Интересно заметить, что полипараллельность, свойственная Пумпянскому, проявляется (вне зависимости от него и вне связи, конечно, с талмудической герменевтикой) скорее в литературных текстах обериутов, преимущественно у Введенского и отчасти Хармса, и совершенно не заметна в работах обериутских философов — Якова Друскина и Леонида Липавского, работающих в 1920–1930‑х годах с тончайшими ощущениями жизни, требующими скорее последовательного литературного изложения.
Это все никак не отменяет уже много раз упоминавшейся гениальности Пумпянского как «философа литературной истории», в связи с чем следует, однако, отметить, что на уровне «всеобъемлющих идей» он в конечном счете всегда выбирал идеи неработающие, преимущественно сверхутопические, тесно сцепленные с провинциальным цивилизаторским пафосом виленского инородца, благодарного за то, что его просветили.
У М. М. Бахтина этого пафоса, к слову, не было вовсе, вероятно и даже наверняка, он причислял себя к цивилизующим, а не цивилизуемым. Он не был в культуре неофитом, новообращенным. Нужно отметить, что и литературоведом и/или историком литературы Бахтин, в сущности, не был, — он оперировал литературными фактами как обосновывающими примерами для своих культурно‑антропологических концепций. Его старший брат Николай и М. И. Каган, ученик разрекламированного Борисом Пастернаком неокантианца Германа Когена, вообще были чистыми философами скорее академического типа. Историей литературы как системой и литературными текстами литературы ради интересовался среди выходцев из невельского кружка, пожалуй, один Пумпянский, бывший «человек Книги».

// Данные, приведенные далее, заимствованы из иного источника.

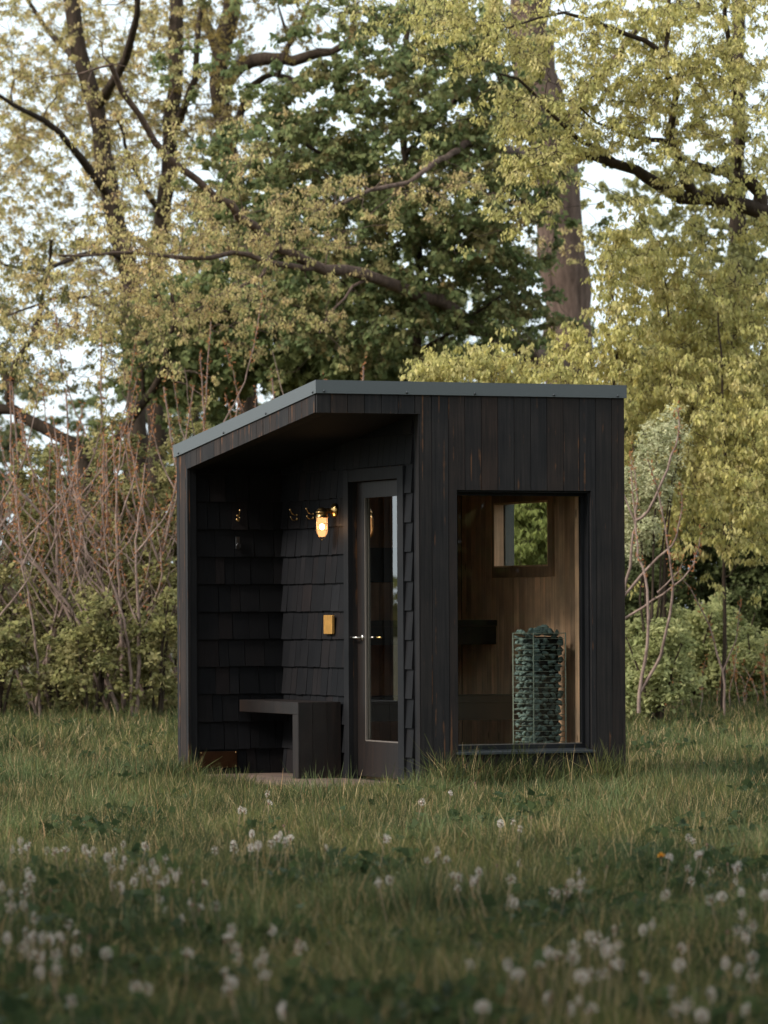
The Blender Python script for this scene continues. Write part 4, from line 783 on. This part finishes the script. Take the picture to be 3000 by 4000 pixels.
# ------------------------------------------------------------------ dandelions
WHITE = plain('seed_down', (.66, .58, .53), rough=.9, var=.1); SEEDC = plain('seed_core', (.16, .09, .06), rough=.8); STEMM = plain('flower_stem', (.22, .15, .08), rough=.6, var=.2, bscale=12); YEL = plain('yellow_petals', (.75, .36, .02), rough=.6)
def head_mesh(name, keep, seed, n=32):
    rng = np.random.default_rng(seed); i = np.arange(n)+.5; ph = np.arccos(1-2*i/n); th = np.pi*(1+5**.5)*i; D = np.stack([np.cos(th)*np.sin(ph), np.sin(th)*np.sin(ph), np.cos(ph)], -1)
    ax = nrm(rng.normal(size=3)); D = D[(D@ax+rng.normal(0, .25, n)) < keep]; D = D[D[:, 2] > -.8]; m = len(D); r = .020
    sd = nrm(np.cross(D, rng.normal(size=D.shape))); up = np.cross(D, sd); q = []
    a = D*.004; b_ = D*r*.85; wv = sd*.0003; q.append(np.stack([a-wv, a+wv, b_+wv, b_-wv], 1))
    for k in range(6):
        c, s_ = math.cos(k*math.pi/3), math.sin(k*math.pi/3); e_ = sd*c+up*s_; f_ = -sd*s_+up*c; t0 = D*r*.82; t1 = D*r*1.06+e_*.0065
        q.append(np.stack([t0-f_*.0006, t0+f_*.0006, t1+f_*.0010, t1-f_*.0010], 1))
    V = np.concatenate(q).reshape(-1, 3); me = mesh_np(name, V, np.arange(len(V)).reshape(-1, 4), WHITE); d = me.data; bpy.data.objects.remove(me); return d
heads = [head_mesh('seed_head', k, s, q) for k, s, q in ((2, 1, 26), (2, 9, 13), (.3, 2, 26), (.0, 3, 30), (.45, 4, 16), (-.2, 5, 30), (-.45, 6, 34), (.15, 7, 18), (-.3, 8, 24), (2, 10, 9))]
def stem_mesh(seed, h):
    rng = np.random.default_rng(seed); b = MB(); l = rng.uniform(-.25, .25, 2)*h; b.tube([(-l[0], -l[1], -h), (-l[0]*.7, -l[1]*.7, -h*.66), (-l[0]*.3, -l[1]*.3, -h*.33), (0, 0, -.004)], [.0026, .0024, .0022, .002], 6)
    b.lathe((0, 0, -.006), [(.0022, -.004), (.0062, .001), (.0066, .006), (.004, .011), (.0005, .012)], 'z', 8); o = b.build('dandelion', STEMM, smooth=True); me = o.data; bpy.data.objects.remove(o)
    me.materials.append(SEEDC); 
    for p in me.polygons:
        if p.center.z > -.003: p.material_index = 1
    return me
stems = [stem_mesh(s, h) for s, h in ((1, .20), (2, .24), (3, .28), (4, .22))]; SH = [.20, .24, .28, .22]
DN = 'dandelion seed heads standing in the meadow grass'
raw = [(x*.7233, y*.7233+3200) for x, y in [(60, 170), (112, 130), (112, 172), (228, 155), (255, 175), (295, 200), (352, 172), (412, 232), (468, 205), (507, 182), (617, 170), (665, 178), (690, 205), (668, 238), (715, 250), (655, 290), (790, 163), (580, 228), (893, 230), (822, 256), (842, 296), (770, 292), (725, 362), (800, 350), (893, 345), (918, 305), (968, 305), (862, 375), (650, 380), (1045, 350), (1040, 375), (1100, 368), (812, 436), (898, 505), (1045, 465), (1075, 487), (1160, 497), (990, 545), (150, 303), (75, 337), (170, 345), (145, 375), (135, 412), (275, 400), (60, 482), (145, 492), (5, 345), (55, 415), (20, 595), (140, 620), (180, 640), (150, 665), (160, 738), (230, 645), (270, 655), (320, 645), (345, 670), (380, 625), (410, 640), (485, 640), (575, 735), (240, 760), (300, 740), (310, 810), (215, 830), (1250, 595), (1370, 632), (1462, 597), (1605, 655), (1625, 705), (1215, 660), (1275, 710), (1300, 715), (1420, 735), (1425, 765), (1450, 790), (1215, 850), (1435, 865), (1240, 935), (1530, 1030), (1540, 1050), (385, 985), (795, 920), (1010, 740), (1000, 810), (1360, 75), (1260, 130), (1395, 150), (1540, 130), (1495, 105), (1160, 165), (375, 575)]]
raw += [(x*.7233+1800, y*.7233+3200) for x, y in [(195, 240), (60, 300), (105, 280), (65, 335), (10, 325), (290, 447), (270, 315), (495, 385), (530, 375), (520, 395), (600, 320), (630, 275), (655, 320), (640, 355), (570, 350), (1230, 90), (1240, 165), (1285, 183), (1125, 195), (1310, 278), (1225, 258), (1470, 255), (1495, 255), (1630, 308), (1480, 335), (1245, 320), (1515, 390), (1410, 410), (1455, 448), (1645, 405), (1520, 515), (1095, 410), (840, 603), (985, 597), (1575, 572), (1440, 605), (1490, 602), (650, 635), (700, 650), (720, 675), (610, 690), (855, 685), (780, 730), (605, 765), (475, 745), (520, 760), (395, 810), (815, 812), (860, 790), (1185, 700), (1235, 690), (1430, 790), (1500, 830), (1575, 755), (1575, 860), (1430, 860), (650, 865), (700, 850), (985, 872), (490, 960), (480, 985), (385, 930), (1350, 955), (1140, 940), (1610, 940), (700, 1040), (585, 1040), (1230, 1010), (1300, 1070), (1550, 1040), (1460, 1060), (230, 1090), (120, 1030), (85, 760), (265, 800), (310, 860), (1180, 800), (320, 65), (215, 40), (380, 8), (790, 240), (320, 230), (690, 375), (1330, 130)]]
raw += [(x*.6028+900, y*.6028+2950) for x, y in [(20, 570), (140, 505), (180, 595), (300, 540), (350, 565), (380, 495), (345, 462), (755, 555), (615, 615), (1000, 535), (1425, 250), (1585, 180), (240, 258), (1275, 690), (1350, 650), (1400, 680), (1045, 735), (955, 820), (1035, 805), (1480, 795), (1570, 800), (1610, 745), (1240, 325), (90, 372)]]
dr = random.Random(12); k = 0
for (px, py) in [q_ for n_, q_ in enumerate(raw+[(a_+dr.uniform(-55, 55), b_+dr.uniform(-30, 40)) for a_, b_ in raw if dr.random() < .42]) if n_ % 9 != 3]:
    j = dr.randrange(4); hz = SH[j]-.02; Y_ = (CAMZ-hz)*F/(py-HOR); p = A(px/1.8083, py/1.8083, Y_)
    g = float(ground_h(p[0], Y_)); o = bpy.data.objects.new('dandelion', stems[j]); COL.objects.link(o); o.location = (p[0], Y_, p[2]+g*.6); o.rotation_euler = (dr.uniform(-.1, .1), dr.uniform(-.1, .1), dr.uniform(0, 6.28))
    tag(o, 'white fluffy dandelion seed head on a thin stem in the grass', 'dandelion', DN); s = dr.uniform(.5, 1.0); o.scale = (s, s, 1)
    if dr.random() < .12: continue
    h = bpy.data.objects.new('seed_head', dr.choice(heads)); COL.objects.link(h); h.parent = o; h.rotation_euler = (dr.uniform(-.6, .6), dr.uniform(-.6, .6), dr.uniform(0, 6.28))
rng = np.random.default_rng(4); p = A(2583/1.8083, 3345/1.8083, 21.0*1.0); Y_ = (CAMZ-.18)*F/(3345-HOR); p = A(2583/1.8083, 3345/1.8083, Y_)
o = bpy.data.objects.new('buttercup', stems[0]); COL.objects.link(o); o.location = p; tag(o, 'single small yellow flower among the white seed heads on the right', 'flower')
D = nrm(rng.normal(size=(60, 3))*np.array([1, 1, .25])+np.array([0, 0, .35])); V, Fc = kites(np.zeros((60, 3)), D, np.full(60, .022), np.full(60, .007), rng); f_ = mesh_np('petals', V, Fc, YEL, o)
print('scene built', sum(len(o.data.polygons) for o in bpy.data.objects if o.type == 'MESH'))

Плоды не снов, а бессонниц «смешного человека» никогда не были полностью забыты в русской филологии. После войны его работы, особенно статьи из массовых изданий (он ведь не был репрессирован) цитировались, использовались, на них, в порядке «борьбы с космополитизмом», нападали как на работы живого. С наступлением более спокойных времен даже тексты и мысли первого периода стали, по крайней мере, упоминаться. В 1980‑х годах последовали публикации в журналах и сборниках, а изредка и посвященные Пумпянскому статьи в «немассовых изданиях». И вот — книга! Огромная, тщательно подготовленная (несмотря на все мое несогласие с принципом размещения работ должен это признать). И — все? Как бы хотелось, чтобы это было не все! И тексты еще остаются, которые непременно следовало бы напечатать (в основном, по западной литературе), но это не главное. Главное — «всем миром» подумать о жизни Лейба Пумпяна и о русской классической традиции Льва Пумпянского. Там еще есть о чем подумать!